Initially the Portuguese pointer was bred in royal kennels with its heritage being claimed back to Iberian hunting however it later became a popular breed used for hunting in the wider sections of society.
The move to include the breed in the Kennel Club Association is a great step for the breed and it shows signs of the constant increase in popularity of exotic breeds in the country. The Kennel Club will closely monitor the number of dogs registered and will be able to track its popularity over a period of time to see whether its inclusion has increased popularity.

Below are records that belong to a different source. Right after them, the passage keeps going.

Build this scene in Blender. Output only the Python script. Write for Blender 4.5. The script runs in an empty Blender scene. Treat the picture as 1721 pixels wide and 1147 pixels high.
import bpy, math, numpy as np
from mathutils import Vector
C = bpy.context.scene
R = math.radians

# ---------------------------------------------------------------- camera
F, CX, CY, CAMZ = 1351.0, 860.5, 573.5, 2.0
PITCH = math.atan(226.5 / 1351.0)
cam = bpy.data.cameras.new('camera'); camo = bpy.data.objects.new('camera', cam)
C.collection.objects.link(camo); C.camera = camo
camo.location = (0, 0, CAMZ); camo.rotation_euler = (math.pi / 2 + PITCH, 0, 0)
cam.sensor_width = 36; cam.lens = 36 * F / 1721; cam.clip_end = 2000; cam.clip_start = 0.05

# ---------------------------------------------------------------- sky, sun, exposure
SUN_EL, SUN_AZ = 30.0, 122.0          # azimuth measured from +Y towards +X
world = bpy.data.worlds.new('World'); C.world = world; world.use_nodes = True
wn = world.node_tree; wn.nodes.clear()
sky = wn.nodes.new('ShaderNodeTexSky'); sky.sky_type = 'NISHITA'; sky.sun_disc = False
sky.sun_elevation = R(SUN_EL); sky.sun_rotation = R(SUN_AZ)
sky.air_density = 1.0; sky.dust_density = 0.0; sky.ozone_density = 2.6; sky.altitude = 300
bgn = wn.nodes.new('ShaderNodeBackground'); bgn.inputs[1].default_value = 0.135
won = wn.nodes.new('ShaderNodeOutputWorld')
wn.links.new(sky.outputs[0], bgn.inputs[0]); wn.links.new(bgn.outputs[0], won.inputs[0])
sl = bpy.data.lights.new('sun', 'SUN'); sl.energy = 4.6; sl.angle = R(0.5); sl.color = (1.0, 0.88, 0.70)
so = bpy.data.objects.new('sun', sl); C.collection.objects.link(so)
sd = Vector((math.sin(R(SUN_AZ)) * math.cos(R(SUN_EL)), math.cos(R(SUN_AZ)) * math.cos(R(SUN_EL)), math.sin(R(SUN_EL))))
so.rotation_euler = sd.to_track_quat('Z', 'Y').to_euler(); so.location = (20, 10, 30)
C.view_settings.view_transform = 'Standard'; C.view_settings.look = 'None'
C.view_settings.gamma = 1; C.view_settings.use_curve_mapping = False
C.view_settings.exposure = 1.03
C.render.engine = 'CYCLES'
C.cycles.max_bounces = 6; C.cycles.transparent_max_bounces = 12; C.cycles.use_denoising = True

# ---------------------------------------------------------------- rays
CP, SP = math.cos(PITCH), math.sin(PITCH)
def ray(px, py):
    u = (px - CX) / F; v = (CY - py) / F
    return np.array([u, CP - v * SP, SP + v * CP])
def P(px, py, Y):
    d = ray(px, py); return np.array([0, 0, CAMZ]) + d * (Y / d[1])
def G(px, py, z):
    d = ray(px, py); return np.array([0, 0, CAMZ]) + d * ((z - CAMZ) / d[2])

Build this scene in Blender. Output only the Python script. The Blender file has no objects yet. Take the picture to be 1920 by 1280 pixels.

The Kennel Club has recently reported figures that the ten breeds to have had the biggest increase in numbers over the last ten years are all foreign breeds. The biggest increase has come from the French bulldog and the Smooth coat Chihuahua which originates from Mexico.
The Kennel Club monitor the numbers of dogs registered each year and have seen a decrease in a number of dog breeds that risk being forgotten as other breeds come across as more fashionable or unusual. Native breeds such as the Old English sheepdog and the English setter have been placed on an ‘at watch’ list which is only for breeds that register between 300 and 450 puppies per year.
The owners of the Portuguese pointers applied to be added to the Kennel Club’s imported breed register to try and gain recognition for the breed itself and with this status, hope others will be interesting in the breed also. The breed will remain on the list for several years whilst the Kennel Club monitor its progress and once it has a large population and a breed standard it would be added to the official breed register.
Caroline Kisko, the Kennel Club secretary, said: “The process of being recognised as a pedigree dog by the Kennel Club takes several generations, but once we recognise a breed it means that we know that it has a reliable lineage that will give people a dog with predictable characteristics in terms of temperament and exercise and grooming needs.”
It is an exciting step forward for any lover of the Portuguese Pointer with the hope of the breed being added to the official Kennel Club list.